The Central Bank of Nigeria (CBN) has withdrawn about N596.47 billion from commercial banks’ accounts following the settlement of Federal Government of Nigeria (FGN) bond sales, Daily Sun learnt on Tuesday. 

The move effectively pulled cash out of the banking system, tightening liquidity and affecting conditions in the money market.

The debits came after the Federal Government’s Bond Primary Market Auction (PMA), where banks and other investors were allotted new debt instruments and required to pay for them in cash. This led to a significant reduction in funds available for other banking operations.

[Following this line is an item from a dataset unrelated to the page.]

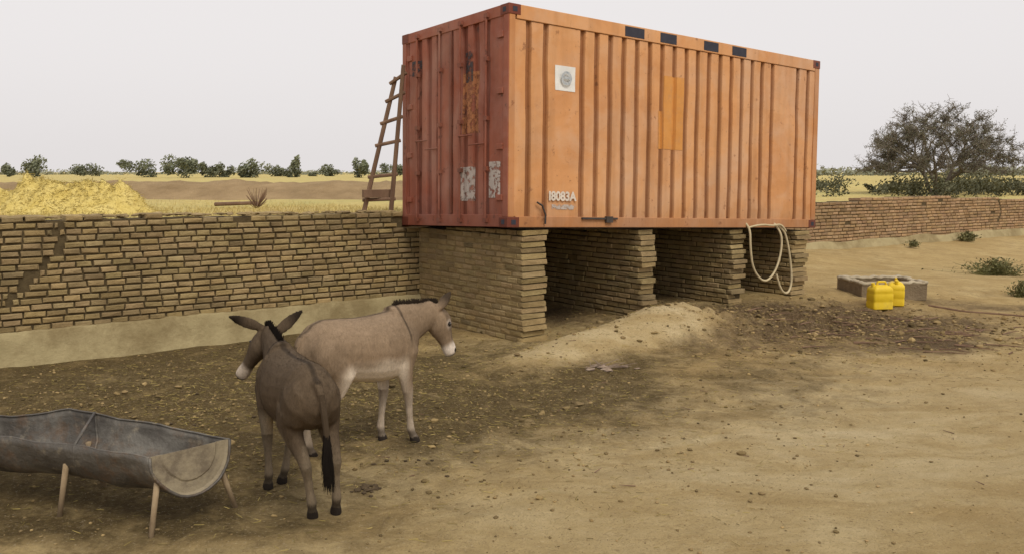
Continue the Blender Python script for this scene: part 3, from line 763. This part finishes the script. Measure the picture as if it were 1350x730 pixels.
# ---------------------------------------------------------------- vegetation
def leafmat(name,c1,c2):
    m,nt,b=new_mat(name); a=nt.nodes.new('ShaderNodeAttribute'); a.attribute_name='Col'
    c=mix(nt,1.0,ramp(nt,noi(nt,1.2,4,.6,vec(nt)),[(.35,c1),(.65,c2)]),a.outputs['Color'],'MULTIPLY')
    nt.links.new(c,b.inputs['Base Color']); b.inputs['Roughness'].default_value=.9; b.inputs['Specular IOR Level'].default_value=.1
    return m
def leaf(mb,p,s,col):
    a=Vector((R(-1,1),R(-1,1),R(-1,1))).normalized(); b_=a.orthogonal().normalized()
    c=a.cross(b_)
    mb.add([p-b_*s,p+c*s*.5,p+b_*s,p-c*s*.5],[(0,1,2,3)],col)
def clump(mb,cx,cy,z,w_,d_,h_,n,s,ns=9):
    subs=[(R(-.7,.7),R(-.7,.7),R(.1,.7),R(.25,.5)) for _ in range(ns)]
    for i in range(n):
        q=random.choice(subs); v_=Vector((random.gauss(0,1),random.gauss(0,1),random.gauss(0,1))).normalized()*(random.random()**.4)*q[3]
        x=q[0]+v_.x; y=q[1]+v_.y; zz=q[2]+v_.z*.8
        if zz<0.0: zz=-zz*.4
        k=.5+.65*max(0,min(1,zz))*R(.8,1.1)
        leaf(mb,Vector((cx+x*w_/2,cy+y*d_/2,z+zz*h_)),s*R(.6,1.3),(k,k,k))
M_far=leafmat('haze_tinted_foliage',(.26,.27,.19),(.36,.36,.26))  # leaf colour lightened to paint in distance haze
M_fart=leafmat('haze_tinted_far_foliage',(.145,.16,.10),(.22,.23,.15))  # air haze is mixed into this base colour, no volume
mb=MB(); f=1178.8
def pz(px,Y): return (px-675)/f*Y
for (px,wd,top,Y) in ((14,22,212,110),(52,50,204,95),(112,56,214,120),(180,52,209,100),(235,60,201,90),(268,44,205,92),(292,34,212,100),(335,36,208,95),(368,50,214,120),(393,18,204,100),(432,50,215,125),(478,24,209,95),(512,50,213,120)):
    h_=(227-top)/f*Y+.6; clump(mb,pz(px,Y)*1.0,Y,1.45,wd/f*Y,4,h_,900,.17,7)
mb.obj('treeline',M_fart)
mb=MB()
for i in range(40):
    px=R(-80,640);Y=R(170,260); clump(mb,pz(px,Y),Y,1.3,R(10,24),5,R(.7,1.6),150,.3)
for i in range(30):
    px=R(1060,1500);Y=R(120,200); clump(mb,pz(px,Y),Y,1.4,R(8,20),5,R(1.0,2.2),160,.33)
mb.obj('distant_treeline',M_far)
M_mid=leafmat('dusty_shrub_foliage',(.085,.088,.05),(.16,.155,.095))
mb=MB()
for i in range(44):
    px=R(1078,1420);Y=R(36,58); top=R(224,246)
    clump(mb,pz(px,Y),Y,1.0,R(1.4,3.6),2.5,max(.6,(227-top)/f*Y+1.15),330,.08)
mb.obj('shrub_thicket',M_mid)
# acacia: many forking limbs forming a rounded dome of fine twigs
M_bark=simple('acacia_bark',(.12,.098,.075),(.2,.168,.13),8,.95,.3); M_ac=leafmat('acacia_leaves',(.12,.122,.08),(.2,.195,.13))
mb=MB();lf=MB()
rs=random.Random(5); r_=rs.uniform
CEN=Vector((0,0,1.0)); RX_,RZ_=3.35,2.9
def path(p,q,r0,r1,bend,n=6,sides=5):
    P=[p]; off=Vector((r_(-1,1),r_(-1,1),r_(-.4,.9)))*bend
    for i in range(1,n+1):
        t=i/n; P.append(p.lerp(q,t)+off*math.sin(t*math.pi)+Vector((r_(-1,1),r_(-1,1),r_(-1,1)))*bend*.18)
    for i in range(n): mb.seg(P[i],P[i+1],r0+(r1-r0)*i/n,r0+(r1-r0)*(i+1)/n,sides,cap=False)
    return P
def dome(k):
    a=r_(0,6.28); el=math.asin(min(1,r_(-.05,1))); 
    return CEN+Vector((math.cos(a)*math.cos(el)*RX_,math.sin(a)*math.cos(el)*2.8,math.sin(el)*RZ_))*k*(1+.18*noise.noise(Vector((a*1.2,el*2,3))))
nodes1=[]
for i in range(5):
    a=i*1.257+.4; b0=Vector((.12*math.cos(a),.12*math.sin(a),-.1)); e=Vector((math.cos(a)*r_(.6,1.0),math.sin(a)*r_(.5,.9),r_(.9,1.5)))
    nodes1+=path(b0,e,.10,.07,.12)[3:]
nodes2=[]
for i in range(26):
    e=dome(r_(.45,.65)); s=min(nodes1,key=lambda q:(q-e).length+r_(0,.5)); nodes2+=path(s,e,.05,.03,.2)[2:]
nodes3=[]
for i in range(140):
    e=dome(r_(.7,.9)); s=min(nodes2,key=lambda q:(q-e).length+r_(0,.3)); nodes3+=path(s,e,.024,.014,.16,5,4)[1:]
nodes4=[]
for i in range(1050):
    e=dome(r_(.6,1.05)); s=min(nodes3,key=lambda q:(q-e).length+r_(0,.15))
    if (s-e).length<1.3: nodes4+=path(s,e,.013,.007,.08,4,3)[1:]
for q in nodes4+nodes3:
    for _ in range(3):
        d=Vector((r_(-1,1),r_(-1,1),r_(-.7,1))).normalized()*r_(.08,.26); mb.seg(q,q+d,.008,.004,3,cap=False)
        if noise.noise(q*1.1)>-.3:
            for _ in range(2):
                k=r_(.6,1.25); leaf(lf,q+d*r_(.3,1.1)+Vector((rs.gauss(0,.03),rs.gauss(0,.03),rs.gauss(0,.03))),r_(.020,.038),(k,k,k))
TM=Matrix.Translation((19.9,42,1.0))@Matrix.Diagonal((1.10,1.1,1.09,1))
at_=empty('acacia_tree',TM)
mb.obj('trunk_and_limbs',M_bark,at_,TM); lf.obj('crown',M_ac,at_,TM)
def plant(name,x,y,w_,h_,n,mat,s=.03):
    z=H(x,y) ; mb=MB()
    for i in range(n):
        a=R(0,6.28);r=abs(random.gauss(0,.5)); tip=Vector((x+math.cos(a)*r*w_*.6,y+math.sin(a)*r*w_*.5,z+h_*R(.3,1)*(1-.3*r)))
        b0=Vector((x+R(-.3,.3)*w_,y+R(-.3,.3)*w_*.7,z)); mb.seg(b0,tip,.004,.002,3,(.8,.8,.6),cap=False)
        for t in (.4,.55,.7,.85,1):
            k=R(.6,1.3); leaf(mb,b0.lerp(tip,t)+Vector((R(-.03,.03),R(-.03,.03),0)),s*R(.6,1.3),(k,k,k))
    mb.obj(name,mat)
M_gr=leafmat('green_leaves',(.13,.125,.055),(.21,.195,.095))
plant('desert_shrub',9.7,17.8,1.4,.36,220,M_gr,.03); plant('desert_shrub',8.45,14.7,.45,.28,100,M_gr,.025)
plant('desert_shrub',12.4,24.3,.6,.3,90,M_gr,.04); plant('desert_shrub',10.1,22.4,.4,.2,50,M_gr,.03)
# ---------------------------------------------------------------- straw heap, bank, log
M_straw=simple('straw',(.66,.50,.13),(.82,.67,.25),5,.95,.9,22,.06,attr=True,patch=(3,.55,.5,(.50,.36,.12)))
SX,SY=-6.5,13.1
def sh(x,y):
    return .40*gauss(x,y,SX+.34,SY,.50,.5)+.42*gauss(x,y,SX-.50,SY-.1,.26,.4)+.30*gauss(x,y,SX+.95,SY-.2,.24,.3)+.26*gauss(x,y,SX-.1,SY-.35,.22,.3)+.34*gauss(x,y,SX-1.1,SY+.1,.34,.3)
def shz(x,y): 
    h_=sh(x,y); return h_*(1+.5*abs(fr(x,y,4,3,2)))+.05*fr(x,y,8,2,1)*min(1,h_*8)
mb=MB();vs=[];fs=[];nn_=90
for j in range(nn_+1):
    for i in range(nn_+1):
        x=SX-2.2+4.4*i/nn_;y=SY-1.8+3.6*j/nn_; vs.append((x,y,FZ(x,y)-.03+shz(x,y)))
fs=[(j*(nn_+1)+i,j*(nn_+1)+i+1,(j+1)*(nn_+1)+i+1,(j+1)*(nn_+1)+i) for j in range(nn_) for i in range(nn_)]
mb.add(vs,fs)
for i in range(5200):
    x=SX+random.gauss(0,.75);y=SY+random.gauss(0,.5)
    p=Vector((x,y,FZ(x,y)+shz(x,y)-.025)); d=Vector((R(-1,1),R(-1,1),R(-.5,.35))).normalized()*R(.03,.09); k=R(.65,1.2)
    mb.seg(p,p+d,.004,.003,3,(k,k,k),cap=False)
mb.obj('straw_heap',M_straw,smooth=True)
M_bank=simple('brown_earth',(.23,.155,.075),(.37,.26,.135),1.5,1,.8,9,.08)
mb=MB();vs=[];fs=[];n=160
for i in range(n+1):
    x=-26+25*i/n; y0=20.5+.5*noise.noise(Vector((x*.2,0,0))); e=sm(-26,-9.5,x)*.8+.1
    for j,(dy,hh) in enumerate(((-1.8,-.05),(-1.0,.13),(-.3,.34),(.3,.44),(.9,.3),(1.6,-.1))):
        vs.append((x,y0+dy+.15*noise.noise(Vector((x*2,j,0))),1.46+hh*e*(1+.16*noise.noise(Vector((x*1.1,j*.5,2)))+.14*noise.noise(Vector((x*5,j,2))))))
for i in range(n):
    for k in range(5): a=i*6+k; fs.append((a,a+6,a+7,a+1))
mb.add(vs,fs); mb.obj('earth_bank',M_bank,smooth=True)
mb=MB(); mb.seg((-5.1,15.4,1.52),(-4.35,15.2,1.55),.035,.03,7); mb.obj('log',M_wood)
mb=MB()
for i in range(50):
    a=R(0,6.28); mb.seg((-4.25,14.9,1.46),(-4.25+math.cos(a)*.18,14.9+math.sin(a)*.18,1.46+R(.1,.36)),.007,.003,4,cap=False)
mb.obj('dry_bush',M_wood)
M_dry=simple('dry_grass',(.42,.32,.11),(.6,.48,.18),5,1,0,attr=True)
mb=MB()
for i in range(9000):
    lx=R(-9,1);t=abs(random.gauss(0,1))*3+.2; p=LM@Vector((lx,2.7+t,0)); z=FZ(p.x,p.y); k=R(.6,1.2)
    p=Vector((p.x,p.y,z-.01)); mb.seg(p,p+Vector((R(-.04,.04),R(-.04,.04),R(.02,.07))),.004,.001,3,(k,k,k),cap=False)
mb.obj('dry_grass',M_dry)
# ---------------------------------------------------------------- scatter
M_peb=simple('clods',(.20,.138,.06),(.38,.275,.135),3,1,.4,40,.005,attr=True)
mb=MB()
for i in range(11500):
    zone=random.random()
    if zone<.38: x,y=random.gauss(-1.9,2.1),random.gauss(8.0,1.3)
    elif zone<.62: x,y=random.gauss(4.2,1.8),random.gauss(11.8,.9)
    else: x,y=R(-6,9),4.2+11*random.random()**1.3
    lx,ly=loc(x,y)
    if ly>2.2 and lx<7: continue
    r=.003+.010*random.random()**3+(.018*random.random() if random.random()<.025 else 0)
    k=R(.4,1.3)
    if zone<.38: r*=1.35; k*=.8
    if .38<zone<.62: r*=2.2; k*=.85
    mb.blob((x,y,H(x,y)+r*.3),r,(R(.8,1.4),R(.8,1.4),R(.5,.9)),(k,k,k*R(.9,1)))
mb.obj('scattered_clods',M_peb)
mb=MB()
for i in range(6500):
    if random.random()<.75: x,y=random.gauss(-1.9,2.0),random.gauss(8.0,1.5)
    else: x,y=random.gauss(3.5,1.8),random.gauss(11.0,1.2)
    lx,ly=loc(x,y)
    if ly>2.2 and lx<7: continue
    a=R(0,6.28);l=R(.02,.07);k=R(.2,.9); z=H(x,y)+.006
    mb.seg((x,y,z),(x+math.cos(a)*l,y+math.sin(a)*l,z+R(-.002,.012)),.0022,.0015,3,(k,k,k*.9),cap=False)
mb.obj('straw_litter',M_dry)
M_dung=simple('dung',(.05,.034,.018),(.10,.07,.038),9,.95,.5,40)
mb=MB()
for cx,cy,n,s_ in ((-.95,5.69,34,.045),(-1.9,7.4,22,.2),(-2.9,6.9,22,.25),(-3.3,7.6,18,.3),(-.6,6.2,8,.2)):
    for i in range(n):
        x=cx+random.gauss(0,s_);y=cy+random.gauss(0,s_*.7); mb.blob((x,y,H(x,y)+.005),R(.010,.02),(1.2,1,.6),g3(R(.8,1.8)))
mb.obj('dung_piles',M_dung)
mb=MB()
for i in range(70):
    x,y=random.gauss(4.6,1.1),random.gauss(11.3,.6); a=R(-.9,.9); l=R(.1,.5); z=H(x,y)+.012
    d=Vector((math.cos(a),math.sin(a),R(-.03,.06)))*l; m_=Vector((x,y,z))+d*.5+Vector((R(-.03,.03),R(-.03,.03),R(0,.015)))
    mb.seg((x,y,z),m_,.009,.008,5); mb.seg(m_,Vector((x,y,z))+d,.008,.003,5)
for i in range(50):
    x,y=R(-1,6),R(5.5,11); a=R(0,6.28); l=R(.03,.11); z=H(x,y)+.005
    mb.seg((x,y,z),(x+math.cos(a)*l,y+math.sin(a)*l,z+.005),.004,.002,4)
pl=[(6.4,13.6),(6.8,13.25),(7.2,13.05),(7.6,12.7),(8.1,12.55),(8.6,12.3)]
for (a,b_),(c_,d_) in zip(pl[:-1],pl[1:]): mb.seg((a,b_,H(a,b_)+.005),(c_,d_,H(c_,d_)+.005),.018,.016,6)
mb.obj('dead_branches',M_wood)
M_tr=simple('crumpled_cloth',(.16,.11,.08),(.36,.28,.21),14,.9,.5,30)
mb=MB()
for i in range(14):
    x,y=.98+random.gauss(0,.10),9.12+random.gauss(0,.05); mb.blob((x,y,H(x,y)+.01),R(.02,.045),(1.6,.8,.5),jit=.5)
for i in range(18):
    x,y=.98+R(-.2,.1),9.1+R(-.06,.06); mb.seg((x,y,H(x,y)+.02),(x+R(-.1,.25),y+R(-.1,.1),H(x,y)+R(.02,.09)),.005,.003,4)
mb.obj('debris_pile',M_tr)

Settlement of the auction resulted in a N596.47 billion outflow from the banking system, absorbing liquidity that had previously been available for interbank lending. Although the system received N537.75 billion last week from Open Market Operation (OMO) maturities, the bond-related withdrawals outweighed these inflows, leaving banks with less cash on hand.

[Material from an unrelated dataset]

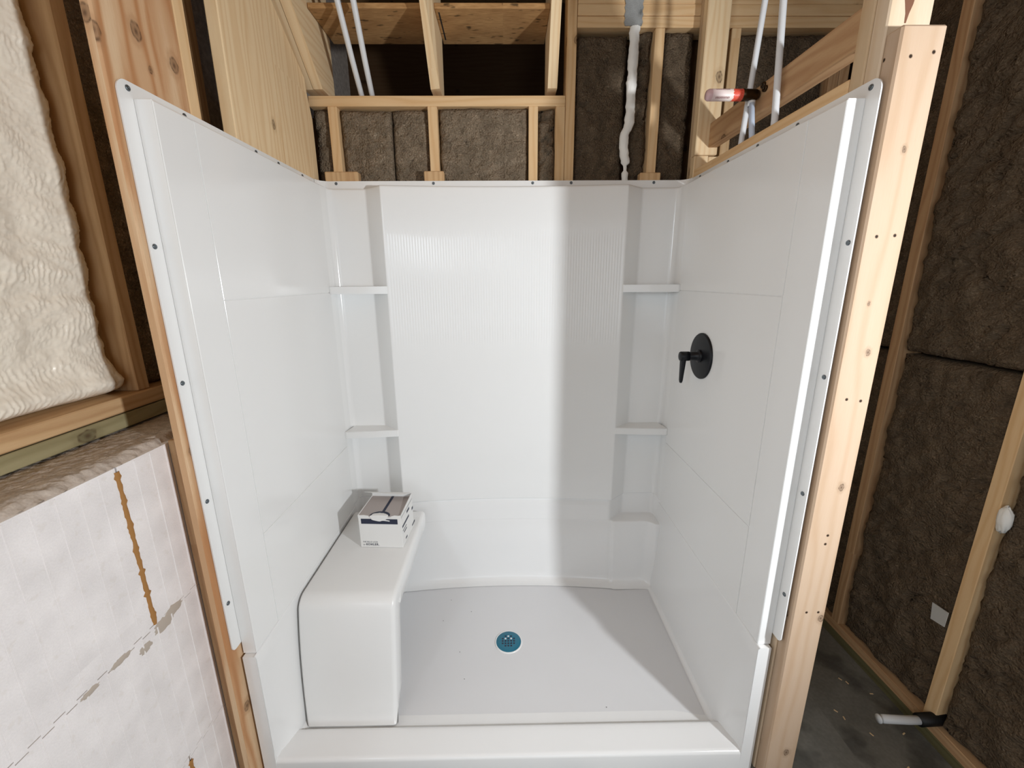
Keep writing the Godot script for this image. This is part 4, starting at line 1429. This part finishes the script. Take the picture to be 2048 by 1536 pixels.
func build_small_things() -> void:
	# capped pipe end poking out of the right wall by the floor
	var o := thing("pipe_end", "short grey capped pipe poking out low on the right wall", "pipe", Vector3(1.37, 0.09, 0.82))
	var st := smooth()
	tube(st, [Vector3(1.375, 0.088, 0.822), Vector3(1.30, 0.089, 0.821), Vector3(1.22, 0.094, 0.819)], 0.0125, 18)
	put("tube", st, M.pex, o)
	st = smooth()
	lathe(st, Vector3(1.221, 0.094, 0.819), Vector3(-1, 0.05, 0), [Vector2(0.0124, 0.0), Vector2(0.009, 0.003), Vector2(0.009, 0.009), Vector2(0.0135, 0.010), Vector2(0.0135, 0.015), Vector2(0.0, 0.016)], 18)
	put("end_cap", st, M.pex, o)
	st = smooth()
	tube(st, [Vector3(1.425, 0.098, 0.812), Vector3(1.40, 0.090, 0.820), Vector3(1.338, 0.0895, 0.8215)], 0.0195, 18)
	put("sleeve", st, M.rubber, o, "black rubber sleeve")
	# paper scrap and foam daub beside the second stud
	org = Vector3(1.388, 0.48, 0.755)
	st = flat()
	hexa(st, [Vector3(1.392, 0.405, 0.735), Vector3(1.388, 0.415, 0.780), Vector3(1.385, 0.415, 0.780), Vector3(1.389, 0.405, 0.735)],
		[Vector3(1.392, 0.462, 0.728), Vector3(1.386, 0.470, 0.782), Vector3(1.383, 0.470, 0.782), Vector3(1.389, 0.462, 0.728)])
	tag(put("paper_scrap", st, M.paper, self), "white paper scrap stuck out behind the second stud on the right wall", "paper")
	org = Vector3(1.39, 0.83, 0.84)
	st = smooth()
	var nf := noise(77, 1.0, 3)
	var fb := func(u: float, v: float) -> Vector3:
		var t := TAU * u
		var p := PI * v
		var r := 1.0 + 0.3 * nf.get_noise_3d(cos(t) * 2.0, sin(t) * 2.0, v * 3.0)
		return Vector3(1.394 - 0.012 * sin(p) * cos(t) * r, 0.835 + 0.040 * cos(p) * r, 0.838 + 0.017 * sin(p) * sin(t) * r)
	grid(st, 18, 12, fb)
	tag(put("foam_daub", st, M.bead, self), "small whitish foam daub beside the second stud on the right wall", "foam")
	# wood chips on the slab
	org = Vector3.ZERO
	var chip: MeshInstance3D = null
	var r2 := RandomNumberGenerator.new()
	r2.seed = 5
	for p in [[1.30, 0.30], [1.27, 0.60], [1.285, 0.615], [1.34, 0.66], [1.16, 0.72], [1.17, 0.745], [1.22, 0.80], [1.33, 0.80], [1.25, 0.90], [1.02, 0.70], [1.10, 0.40]]:
		if chip == null:
			st = flat()
			box(st, Vector3(-0.006, 0, -0.002), Vector3(0.006, 0.002, 0.002), 0.0006)
			chip = put("wood_chip", st, M.pine, self)
			tag(chip, "tiny pale wood chip lying on the concrete floor by the right wall", "wood chip", "wood chips on the slab")
		else:
			var c: MeshInstance3D = chip.duplicate()
			c.name = numbered("wood_chip")
			add_child(c)
			chip = c
		chip.position = Vector3(p[0], 0.0002, p[1])
		chip.rotation.y = r2.randf() * TAU
	# crumbs on the shower floor
	st = flat()
	org = Vector3(-0.1, 0.055, 0.4)
	for p in [[-0.27, 0.20], [-0.17, 0.27], [-0.29, 0.32], [-0.17, 0.60], [0.02, 0.40], [0.34, 0.72], [-0.20, 0.48]]:
		var y := 0.0297 + 0.0115 * clampf(maxf(absf(p[0]) / 0.66, absf((p[1] - 0.433) / 0.36)) - 0.08, 0.0, 0.92)
		box(st, Vector3(p[0] - 0.0011, y, p[1] - 0.0011), Vector3(p[0] + 0.0011, y + 0.0016, p[1] + 0.0011), 0.0003)
	tag(put("debris", st, M.slot, self), "few tiny dark crumbs scattered on the white shower floor", "debris", "", "stuff")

OMO repayments normally inject liquidity back into the financial system, but in this case, they were insufficient to fully offset the cash drained by the bond settlement. The net effect was a modest tightening of money market conditions.

The overnight interbank lending rate, which reflects the cost of short-term funds between banks, rose by 8 basis points to 22.8 per cent. Banks with lower cash reserves had to borrow more from other banks to meet their obligations, while lenders with excess funds were able to charge higher rates.

Despite the tightening, the banking system remained in a net long liquidity position, with average system cash closing the week at N2.92 trillion, down from N3.28 trillion the previous week. Market watchers noted that this shows how quickly large government borrowing can reduce available cash in the financial system, even when liquidity starts at a comfortable level.

“The bond PMA absorbed a significant amount of excess cash. Although OMO maturities provided support, they were not enough to fully offset the settlement debits, so rates adjusted upward,” analysts said.

This episode highlights the close link between government borrowing and money market dynamics in Nigeria. Large bond sales often rely heavily on banks, and the settlement process, via direct debits to banks’ CBN accounts, can push short-term interest rates higher if not balanced by central bank liquidity injections or large OMO inflows.

The banking system is expected to receive N400 billion from OMO maturities, N281.53 billion from Nigerian Treasury Bill (NTB) maturities, and N216.76 billion from FGN bond coupon payments in the coming days. Analysts at Cordros Securities Ltd said these inflows should boost banks’ cash positions, ease pressure on overnight borrowing, and help interbank rates moderate.

They, however, cautioned that the trajectory of money market rates will continue to depend on the timing and size of government debt issuance, as well as the broader monetary policy stance of the CBN.